Rows from a dataset:
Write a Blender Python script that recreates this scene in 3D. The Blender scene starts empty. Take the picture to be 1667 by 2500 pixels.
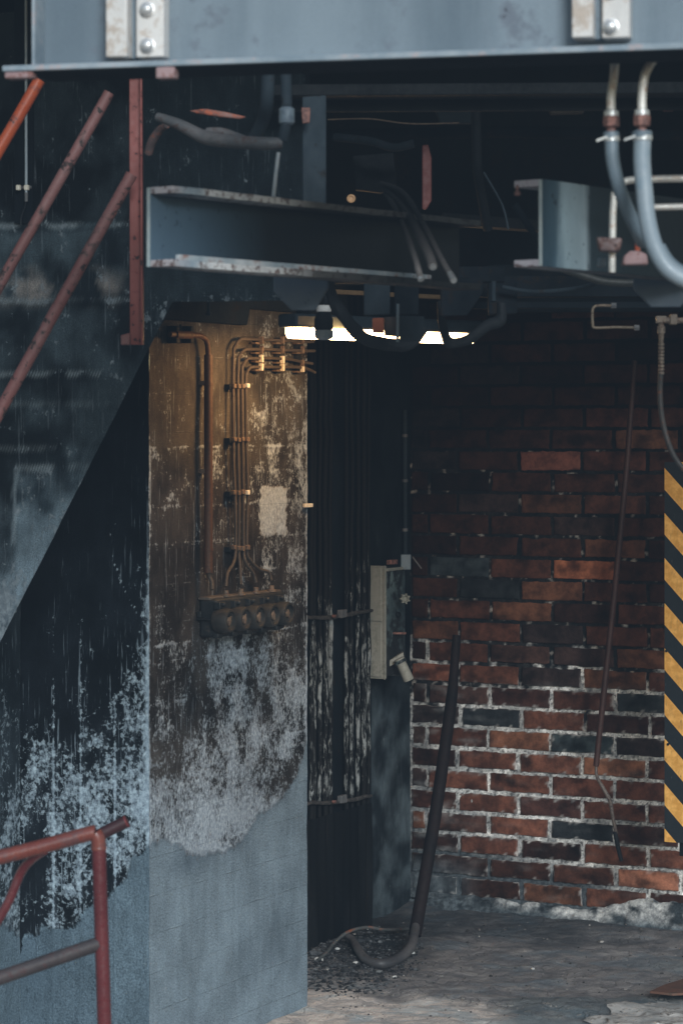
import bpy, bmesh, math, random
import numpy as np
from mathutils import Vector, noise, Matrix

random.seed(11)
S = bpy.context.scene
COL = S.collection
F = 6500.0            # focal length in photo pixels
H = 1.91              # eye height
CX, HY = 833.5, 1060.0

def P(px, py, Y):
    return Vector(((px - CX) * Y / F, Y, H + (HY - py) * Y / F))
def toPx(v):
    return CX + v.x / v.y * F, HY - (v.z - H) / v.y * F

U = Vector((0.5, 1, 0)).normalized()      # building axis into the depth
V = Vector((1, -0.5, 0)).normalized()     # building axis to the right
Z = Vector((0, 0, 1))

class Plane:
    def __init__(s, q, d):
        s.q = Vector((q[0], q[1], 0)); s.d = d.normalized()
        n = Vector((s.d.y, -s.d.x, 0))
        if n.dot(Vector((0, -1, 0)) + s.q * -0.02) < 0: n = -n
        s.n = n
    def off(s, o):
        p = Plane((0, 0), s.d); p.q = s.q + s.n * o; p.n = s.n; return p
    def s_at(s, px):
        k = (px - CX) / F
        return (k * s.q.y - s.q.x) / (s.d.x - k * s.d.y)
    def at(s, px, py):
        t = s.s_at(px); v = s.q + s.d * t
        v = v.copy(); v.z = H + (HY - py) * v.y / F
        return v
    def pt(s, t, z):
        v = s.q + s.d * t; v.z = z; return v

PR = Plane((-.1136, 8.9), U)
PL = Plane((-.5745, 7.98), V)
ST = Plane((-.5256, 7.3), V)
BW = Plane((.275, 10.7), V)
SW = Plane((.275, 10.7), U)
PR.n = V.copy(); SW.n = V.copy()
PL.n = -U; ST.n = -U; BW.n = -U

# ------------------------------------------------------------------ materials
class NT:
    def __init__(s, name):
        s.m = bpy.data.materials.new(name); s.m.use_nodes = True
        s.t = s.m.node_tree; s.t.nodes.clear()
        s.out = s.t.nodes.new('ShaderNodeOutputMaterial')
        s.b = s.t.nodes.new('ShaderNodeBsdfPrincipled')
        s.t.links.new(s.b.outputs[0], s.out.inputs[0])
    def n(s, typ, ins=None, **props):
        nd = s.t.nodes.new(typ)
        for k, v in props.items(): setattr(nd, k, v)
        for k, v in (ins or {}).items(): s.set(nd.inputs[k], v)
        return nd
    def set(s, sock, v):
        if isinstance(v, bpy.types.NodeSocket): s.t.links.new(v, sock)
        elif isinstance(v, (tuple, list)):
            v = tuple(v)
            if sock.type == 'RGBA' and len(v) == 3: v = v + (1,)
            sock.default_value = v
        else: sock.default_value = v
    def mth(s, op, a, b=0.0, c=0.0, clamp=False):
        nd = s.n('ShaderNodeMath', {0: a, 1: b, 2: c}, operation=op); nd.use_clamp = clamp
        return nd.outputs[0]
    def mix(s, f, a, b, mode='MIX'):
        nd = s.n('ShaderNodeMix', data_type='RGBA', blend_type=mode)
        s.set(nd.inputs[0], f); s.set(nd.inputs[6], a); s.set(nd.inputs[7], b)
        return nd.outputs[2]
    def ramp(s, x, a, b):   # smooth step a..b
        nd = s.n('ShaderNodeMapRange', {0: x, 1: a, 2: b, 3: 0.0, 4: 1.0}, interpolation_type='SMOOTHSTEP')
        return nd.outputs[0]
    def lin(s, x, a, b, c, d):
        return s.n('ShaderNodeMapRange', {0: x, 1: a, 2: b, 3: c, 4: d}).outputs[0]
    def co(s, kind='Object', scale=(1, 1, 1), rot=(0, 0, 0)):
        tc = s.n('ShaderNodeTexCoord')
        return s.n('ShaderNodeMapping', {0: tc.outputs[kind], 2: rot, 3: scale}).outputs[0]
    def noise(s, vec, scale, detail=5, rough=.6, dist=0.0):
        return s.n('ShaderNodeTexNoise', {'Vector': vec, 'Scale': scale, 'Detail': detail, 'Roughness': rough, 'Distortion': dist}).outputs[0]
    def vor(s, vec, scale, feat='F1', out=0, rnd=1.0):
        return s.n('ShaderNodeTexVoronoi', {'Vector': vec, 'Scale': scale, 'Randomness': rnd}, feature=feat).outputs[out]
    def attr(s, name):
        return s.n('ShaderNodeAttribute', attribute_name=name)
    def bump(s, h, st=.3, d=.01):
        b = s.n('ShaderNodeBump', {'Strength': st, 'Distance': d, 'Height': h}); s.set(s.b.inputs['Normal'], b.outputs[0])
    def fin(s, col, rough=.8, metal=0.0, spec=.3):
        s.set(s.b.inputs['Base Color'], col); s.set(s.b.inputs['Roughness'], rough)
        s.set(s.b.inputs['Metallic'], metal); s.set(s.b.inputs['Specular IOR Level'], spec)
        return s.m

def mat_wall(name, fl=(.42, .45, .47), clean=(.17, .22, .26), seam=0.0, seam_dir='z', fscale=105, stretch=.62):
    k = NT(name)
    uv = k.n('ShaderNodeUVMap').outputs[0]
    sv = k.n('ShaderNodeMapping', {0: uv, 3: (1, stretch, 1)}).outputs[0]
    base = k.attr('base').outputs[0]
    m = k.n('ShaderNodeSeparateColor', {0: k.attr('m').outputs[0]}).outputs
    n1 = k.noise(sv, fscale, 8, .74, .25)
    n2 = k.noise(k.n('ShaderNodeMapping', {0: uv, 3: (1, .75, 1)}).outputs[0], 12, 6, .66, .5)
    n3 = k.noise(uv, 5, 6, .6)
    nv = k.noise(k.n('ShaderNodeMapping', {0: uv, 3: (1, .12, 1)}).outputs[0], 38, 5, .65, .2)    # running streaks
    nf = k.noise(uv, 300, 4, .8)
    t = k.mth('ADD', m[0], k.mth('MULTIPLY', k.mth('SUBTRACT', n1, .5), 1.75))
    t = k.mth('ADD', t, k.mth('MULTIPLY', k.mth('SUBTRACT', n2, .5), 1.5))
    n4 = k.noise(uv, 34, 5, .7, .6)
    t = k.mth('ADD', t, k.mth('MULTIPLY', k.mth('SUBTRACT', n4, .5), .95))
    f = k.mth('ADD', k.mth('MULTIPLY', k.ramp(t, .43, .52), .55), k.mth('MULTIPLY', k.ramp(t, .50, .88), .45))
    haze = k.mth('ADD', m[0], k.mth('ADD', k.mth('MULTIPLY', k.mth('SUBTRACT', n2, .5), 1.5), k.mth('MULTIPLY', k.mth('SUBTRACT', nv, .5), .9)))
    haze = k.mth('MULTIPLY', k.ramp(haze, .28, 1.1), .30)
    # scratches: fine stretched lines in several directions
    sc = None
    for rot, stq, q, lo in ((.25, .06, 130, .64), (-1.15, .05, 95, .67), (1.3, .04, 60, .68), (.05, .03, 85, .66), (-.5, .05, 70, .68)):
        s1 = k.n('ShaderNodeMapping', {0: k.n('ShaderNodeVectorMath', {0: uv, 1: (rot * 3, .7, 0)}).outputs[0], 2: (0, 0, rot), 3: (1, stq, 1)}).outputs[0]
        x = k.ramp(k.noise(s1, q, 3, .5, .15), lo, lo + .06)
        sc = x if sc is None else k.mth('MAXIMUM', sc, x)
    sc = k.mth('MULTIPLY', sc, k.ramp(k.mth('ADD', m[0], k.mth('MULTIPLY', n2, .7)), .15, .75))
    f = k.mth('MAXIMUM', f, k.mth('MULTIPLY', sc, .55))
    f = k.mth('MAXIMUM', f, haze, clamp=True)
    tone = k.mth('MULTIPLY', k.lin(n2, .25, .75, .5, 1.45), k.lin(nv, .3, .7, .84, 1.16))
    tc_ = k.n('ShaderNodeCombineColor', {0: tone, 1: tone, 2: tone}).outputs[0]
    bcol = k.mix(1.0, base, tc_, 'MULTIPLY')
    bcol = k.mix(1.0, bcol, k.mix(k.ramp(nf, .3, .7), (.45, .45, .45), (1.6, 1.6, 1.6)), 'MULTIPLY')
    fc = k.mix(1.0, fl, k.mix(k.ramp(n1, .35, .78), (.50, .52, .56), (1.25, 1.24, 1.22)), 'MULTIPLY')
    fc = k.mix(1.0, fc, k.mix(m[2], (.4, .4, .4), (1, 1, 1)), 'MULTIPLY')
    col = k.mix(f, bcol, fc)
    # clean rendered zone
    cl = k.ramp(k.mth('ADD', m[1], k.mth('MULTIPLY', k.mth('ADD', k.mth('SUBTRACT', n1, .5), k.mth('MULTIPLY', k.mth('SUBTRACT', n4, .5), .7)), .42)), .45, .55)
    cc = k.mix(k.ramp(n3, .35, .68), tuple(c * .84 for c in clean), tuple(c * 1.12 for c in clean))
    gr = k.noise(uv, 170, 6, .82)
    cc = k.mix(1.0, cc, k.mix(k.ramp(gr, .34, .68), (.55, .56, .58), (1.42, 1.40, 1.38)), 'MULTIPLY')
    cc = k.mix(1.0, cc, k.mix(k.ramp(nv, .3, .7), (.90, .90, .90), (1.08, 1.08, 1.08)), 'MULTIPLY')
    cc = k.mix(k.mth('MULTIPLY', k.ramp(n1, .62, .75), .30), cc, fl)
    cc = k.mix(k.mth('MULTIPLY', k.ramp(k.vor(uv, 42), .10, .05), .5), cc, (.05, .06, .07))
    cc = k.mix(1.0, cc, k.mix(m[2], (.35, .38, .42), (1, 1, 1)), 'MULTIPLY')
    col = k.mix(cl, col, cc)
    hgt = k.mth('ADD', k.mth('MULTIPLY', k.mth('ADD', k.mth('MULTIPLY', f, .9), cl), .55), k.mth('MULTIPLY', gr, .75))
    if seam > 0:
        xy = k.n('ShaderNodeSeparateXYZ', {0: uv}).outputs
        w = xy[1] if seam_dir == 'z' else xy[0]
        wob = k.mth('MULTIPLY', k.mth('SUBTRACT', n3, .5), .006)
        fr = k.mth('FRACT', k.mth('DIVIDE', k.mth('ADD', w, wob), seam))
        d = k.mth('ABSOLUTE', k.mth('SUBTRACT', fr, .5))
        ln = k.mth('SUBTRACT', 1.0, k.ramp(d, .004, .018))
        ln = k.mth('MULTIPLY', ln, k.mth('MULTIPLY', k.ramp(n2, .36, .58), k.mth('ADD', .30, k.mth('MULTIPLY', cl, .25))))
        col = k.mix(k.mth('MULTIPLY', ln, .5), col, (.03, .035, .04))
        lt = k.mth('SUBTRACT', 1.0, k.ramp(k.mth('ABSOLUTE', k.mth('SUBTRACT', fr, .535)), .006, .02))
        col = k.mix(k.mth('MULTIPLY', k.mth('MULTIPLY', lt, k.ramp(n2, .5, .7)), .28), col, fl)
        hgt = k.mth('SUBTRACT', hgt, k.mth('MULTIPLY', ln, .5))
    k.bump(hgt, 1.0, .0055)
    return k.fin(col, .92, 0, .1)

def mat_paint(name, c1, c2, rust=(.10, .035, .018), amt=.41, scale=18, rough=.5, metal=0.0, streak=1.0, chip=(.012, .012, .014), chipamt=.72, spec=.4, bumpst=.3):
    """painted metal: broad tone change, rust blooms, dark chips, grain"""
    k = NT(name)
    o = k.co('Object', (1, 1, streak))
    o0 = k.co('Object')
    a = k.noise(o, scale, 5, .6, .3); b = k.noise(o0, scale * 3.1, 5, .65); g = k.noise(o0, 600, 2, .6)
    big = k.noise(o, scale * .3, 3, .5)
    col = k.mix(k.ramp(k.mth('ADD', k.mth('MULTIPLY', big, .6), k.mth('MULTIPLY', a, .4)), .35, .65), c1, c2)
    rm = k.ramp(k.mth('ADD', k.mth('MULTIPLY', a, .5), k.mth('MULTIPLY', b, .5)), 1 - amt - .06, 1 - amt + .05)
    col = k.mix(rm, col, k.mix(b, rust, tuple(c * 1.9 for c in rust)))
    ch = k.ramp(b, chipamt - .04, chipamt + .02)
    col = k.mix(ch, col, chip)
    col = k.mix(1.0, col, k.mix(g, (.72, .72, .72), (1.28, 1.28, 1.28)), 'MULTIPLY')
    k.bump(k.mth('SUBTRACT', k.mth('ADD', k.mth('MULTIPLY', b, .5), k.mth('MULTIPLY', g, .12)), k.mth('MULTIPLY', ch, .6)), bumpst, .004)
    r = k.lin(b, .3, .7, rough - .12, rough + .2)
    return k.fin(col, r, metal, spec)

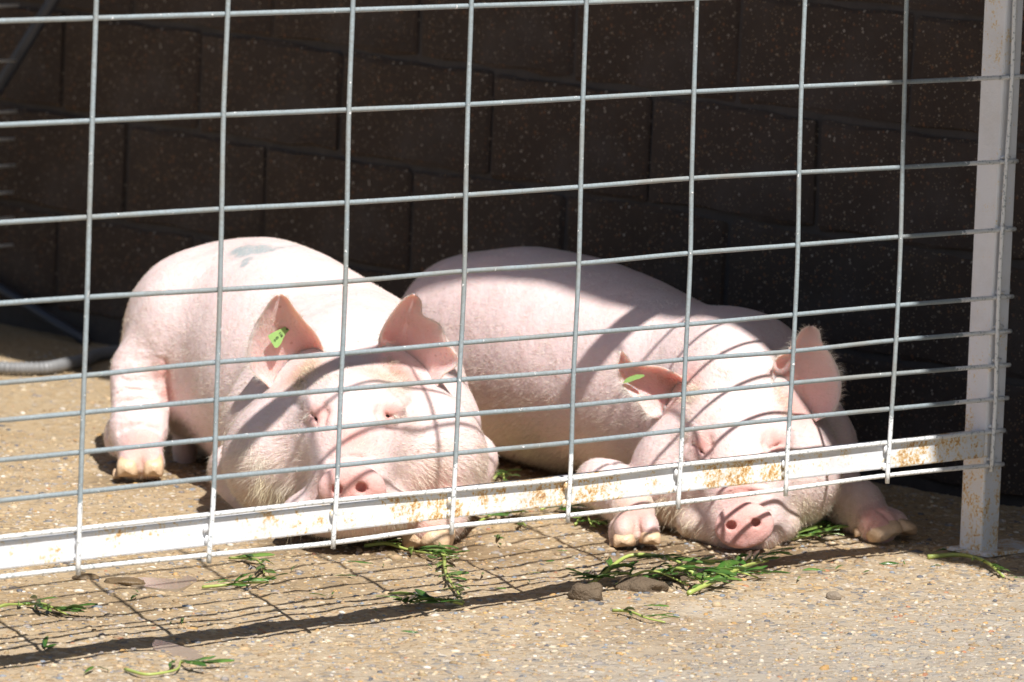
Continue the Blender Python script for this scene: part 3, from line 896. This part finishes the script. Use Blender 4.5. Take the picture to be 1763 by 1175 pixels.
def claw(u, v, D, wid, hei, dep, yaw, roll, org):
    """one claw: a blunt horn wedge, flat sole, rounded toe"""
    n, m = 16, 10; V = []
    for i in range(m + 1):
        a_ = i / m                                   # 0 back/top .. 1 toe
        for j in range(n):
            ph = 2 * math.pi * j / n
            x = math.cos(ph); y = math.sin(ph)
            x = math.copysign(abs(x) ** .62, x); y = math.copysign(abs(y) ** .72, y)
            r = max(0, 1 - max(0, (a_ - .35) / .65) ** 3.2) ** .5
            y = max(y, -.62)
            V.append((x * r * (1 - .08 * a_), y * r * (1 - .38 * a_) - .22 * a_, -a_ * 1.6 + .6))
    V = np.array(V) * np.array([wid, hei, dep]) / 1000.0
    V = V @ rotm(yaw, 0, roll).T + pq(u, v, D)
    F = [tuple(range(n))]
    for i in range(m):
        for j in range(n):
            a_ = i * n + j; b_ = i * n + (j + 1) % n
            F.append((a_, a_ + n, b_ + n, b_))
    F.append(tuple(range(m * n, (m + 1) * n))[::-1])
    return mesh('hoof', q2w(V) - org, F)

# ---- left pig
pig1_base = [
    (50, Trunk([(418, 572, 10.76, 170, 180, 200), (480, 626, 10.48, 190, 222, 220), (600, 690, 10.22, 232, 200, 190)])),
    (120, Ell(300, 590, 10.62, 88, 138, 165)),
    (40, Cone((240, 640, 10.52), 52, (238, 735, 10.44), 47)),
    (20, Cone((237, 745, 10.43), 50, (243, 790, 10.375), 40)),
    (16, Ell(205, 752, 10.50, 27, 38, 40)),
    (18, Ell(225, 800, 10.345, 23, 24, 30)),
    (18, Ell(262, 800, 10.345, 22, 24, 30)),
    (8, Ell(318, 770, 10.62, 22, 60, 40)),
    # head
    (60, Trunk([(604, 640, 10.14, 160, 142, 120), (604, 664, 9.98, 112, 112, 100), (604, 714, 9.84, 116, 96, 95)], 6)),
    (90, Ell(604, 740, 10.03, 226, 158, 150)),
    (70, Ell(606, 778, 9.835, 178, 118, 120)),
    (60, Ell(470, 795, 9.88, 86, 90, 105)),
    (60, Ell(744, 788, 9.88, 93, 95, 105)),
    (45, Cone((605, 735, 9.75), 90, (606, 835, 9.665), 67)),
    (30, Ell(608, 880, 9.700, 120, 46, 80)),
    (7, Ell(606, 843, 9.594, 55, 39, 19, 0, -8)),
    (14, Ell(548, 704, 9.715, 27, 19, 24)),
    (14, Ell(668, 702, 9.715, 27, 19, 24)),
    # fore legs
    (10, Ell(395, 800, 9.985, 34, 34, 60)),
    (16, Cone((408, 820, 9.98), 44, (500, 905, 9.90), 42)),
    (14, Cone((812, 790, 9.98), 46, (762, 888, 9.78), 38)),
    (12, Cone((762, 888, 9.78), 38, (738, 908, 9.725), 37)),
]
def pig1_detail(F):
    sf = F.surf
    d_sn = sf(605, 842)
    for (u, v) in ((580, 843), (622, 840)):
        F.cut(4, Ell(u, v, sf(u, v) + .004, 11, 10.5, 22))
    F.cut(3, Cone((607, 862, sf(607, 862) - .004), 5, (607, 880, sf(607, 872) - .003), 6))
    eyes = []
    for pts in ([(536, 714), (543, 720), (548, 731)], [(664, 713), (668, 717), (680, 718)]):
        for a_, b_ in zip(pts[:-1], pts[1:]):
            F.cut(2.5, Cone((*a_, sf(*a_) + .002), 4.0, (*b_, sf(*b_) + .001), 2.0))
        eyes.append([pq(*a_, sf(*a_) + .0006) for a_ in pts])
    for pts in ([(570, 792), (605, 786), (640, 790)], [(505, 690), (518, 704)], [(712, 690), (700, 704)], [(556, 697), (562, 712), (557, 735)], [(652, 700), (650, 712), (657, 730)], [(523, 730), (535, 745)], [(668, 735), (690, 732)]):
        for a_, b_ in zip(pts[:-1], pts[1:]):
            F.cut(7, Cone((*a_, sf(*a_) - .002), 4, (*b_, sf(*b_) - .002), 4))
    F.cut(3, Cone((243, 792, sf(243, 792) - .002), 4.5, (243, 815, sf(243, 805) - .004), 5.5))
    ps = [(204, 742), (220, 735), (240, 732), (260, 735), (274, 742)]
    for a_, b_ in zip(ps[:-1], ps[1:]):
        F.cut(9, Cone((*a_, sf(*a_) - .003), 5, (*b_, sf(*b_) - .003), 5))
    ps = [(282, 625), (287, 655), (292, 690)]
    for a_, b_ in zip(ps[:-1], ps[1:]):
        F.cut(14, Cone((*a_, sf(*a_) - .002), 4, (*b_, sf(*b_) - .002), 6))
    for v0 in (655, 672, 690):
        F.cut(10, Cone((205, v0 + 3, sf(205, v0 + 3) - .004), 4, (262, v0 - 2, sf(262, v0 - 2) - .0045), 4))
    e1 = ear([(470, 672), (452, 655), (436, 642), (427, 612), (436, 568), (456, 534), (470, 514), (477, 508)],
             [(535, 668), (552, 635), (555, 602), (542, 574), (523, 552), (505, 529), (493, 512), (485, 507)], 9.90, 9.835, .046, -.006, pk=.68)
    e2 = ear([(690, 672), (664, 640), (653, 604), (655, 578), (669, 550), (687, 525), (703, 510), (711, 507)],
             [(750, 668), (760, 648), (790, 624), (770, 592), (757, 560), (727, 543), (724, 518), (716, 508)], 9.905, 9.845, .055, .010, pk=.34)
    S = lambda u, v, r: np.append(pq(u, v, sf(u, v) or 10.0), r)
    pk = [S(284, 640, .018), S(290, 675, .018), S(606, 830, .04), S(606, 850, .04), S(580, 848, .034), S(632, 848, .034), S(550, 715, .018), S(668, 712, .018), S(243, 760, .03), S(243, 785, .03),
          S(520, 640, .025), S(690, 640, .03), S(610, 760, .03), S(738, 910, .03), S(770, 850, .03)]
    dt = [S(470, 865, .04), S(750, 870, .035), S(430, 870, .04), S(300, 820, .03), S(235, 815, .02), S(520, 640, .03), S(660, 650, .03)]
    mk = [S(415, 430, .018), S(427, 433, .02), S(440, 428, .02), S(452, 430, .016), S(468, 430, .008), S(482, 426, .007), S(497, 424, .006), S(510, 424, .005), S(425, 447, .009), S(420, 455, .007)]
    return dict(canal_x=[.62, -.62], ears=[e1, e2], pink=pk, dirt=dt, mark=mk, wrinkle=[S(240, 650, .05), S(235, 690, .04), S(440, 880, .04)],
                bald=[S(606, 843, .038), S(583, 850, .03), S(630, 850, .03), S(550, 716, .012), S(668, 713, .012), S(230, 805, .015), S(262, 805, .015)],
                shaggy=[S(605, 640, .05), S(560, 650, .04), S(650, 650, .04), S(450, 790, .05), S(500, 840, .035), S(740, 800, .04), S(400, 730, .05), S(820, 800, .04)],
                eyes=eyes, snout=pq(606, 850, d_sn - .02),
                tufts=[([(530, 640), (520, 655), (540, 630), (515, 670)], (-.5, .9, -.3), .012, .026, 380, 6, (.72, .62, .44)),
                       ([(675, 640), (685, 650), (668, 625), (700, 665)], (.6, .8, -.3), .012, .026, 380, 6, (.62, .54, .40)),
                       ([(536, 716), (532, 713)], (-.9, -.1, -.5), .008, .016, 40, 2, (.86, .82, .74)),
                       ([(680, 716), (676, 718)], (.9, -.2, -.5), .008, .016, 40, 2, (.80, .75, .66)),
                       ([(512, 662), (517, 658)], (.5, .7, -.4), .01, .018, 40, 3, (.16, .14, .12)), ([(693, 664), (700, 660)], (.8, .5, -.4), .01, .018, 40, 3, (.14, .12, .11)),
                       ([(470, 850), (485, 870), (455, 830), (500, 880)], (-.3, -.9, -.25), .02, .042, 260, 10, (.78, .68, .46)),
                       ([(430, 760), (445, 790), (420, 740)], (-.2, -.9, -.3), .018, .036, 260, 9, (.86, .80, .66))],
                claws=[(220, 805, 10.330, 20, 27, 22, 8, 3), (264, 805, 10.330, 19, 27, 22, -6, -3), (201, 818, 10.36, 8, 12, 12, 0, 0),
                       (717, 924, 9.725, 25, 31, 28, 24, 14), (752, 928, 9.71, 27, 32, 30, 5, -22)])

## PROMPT
Leave the pictures out, and restate exactly the lines from the start of the records through the one that contains "PL.n = -U; ST.n = -U; BW.n = -U".

## TASK RESULT
Write a Blender Python script that recreates this scene in 3D. The Blender scene starts empty. Take the picture to be 1667 by 2500 pixels.
import bpy, bmesh, math, random
import numpy as np
from mathutils import Vector, noise, Matrix

random.seed(11)
S = bpy.context.scene
COL = S.collection
F = 6500.0            # focal length in photo pixels
H = 1.91              # eye height
CX, HY = 833.5, 1060.0

def P(px, py, Y):
    return Vector(((px - CX) * Y / F, Y, H + (HY - py) * Y / F))
def toPx(v):
    return CX + v.x / v.y * F, HY - (v.z - H) / v.y * F

U = Vector((0.5, 1, 0)).normalized()      # building axis into the depth
V = Vector((1, -0.5, 0)).normalized()     # building axis to the right
Z = Vector((0, 0, 1))

class Plane:
    def __init__(s, q, d):
        s.q = Vector((q[0], q[1], 0)); s.d = d.normalized()
        n = Vector((s.d.y, -s.d.x, 0))
        if n.dot(Vector((0, -1, 0)) + s.q * -0.02) < 0: n = -n
        s.n = n
    def off(s, o):
        p = Plane((0, 0), s.d); p.q = s.q + s.n * o; p.n = s.n; return p
    def s_at(s, px):
        k = (px - CX) / F
        return (k * s.q.y - s.q.x) / (s.d.x - k * s.d.y)
    def at(s, px, py):
        t = s.s_at(px); v = s.q + s.d * t
        v = v.copy(); v.z = H + (HY - py) * v.y / F
        return v
    def pt(s, t, z):
        v = s.q + s.d * t; v.z = z; return v

PR = Plane((-.1136, 8.9), U)
PL = Plane((-.5745, 7.98), V)
ST = Plane((-.5256, 7.3), V)
BW = Plane((.275, 10.7), V)
SW = Plane((.275, 10.7), U)
PR.n = V.copy(); SW.n = V.copy()
PL.n = -U; ST.n = -U; BW.n = -U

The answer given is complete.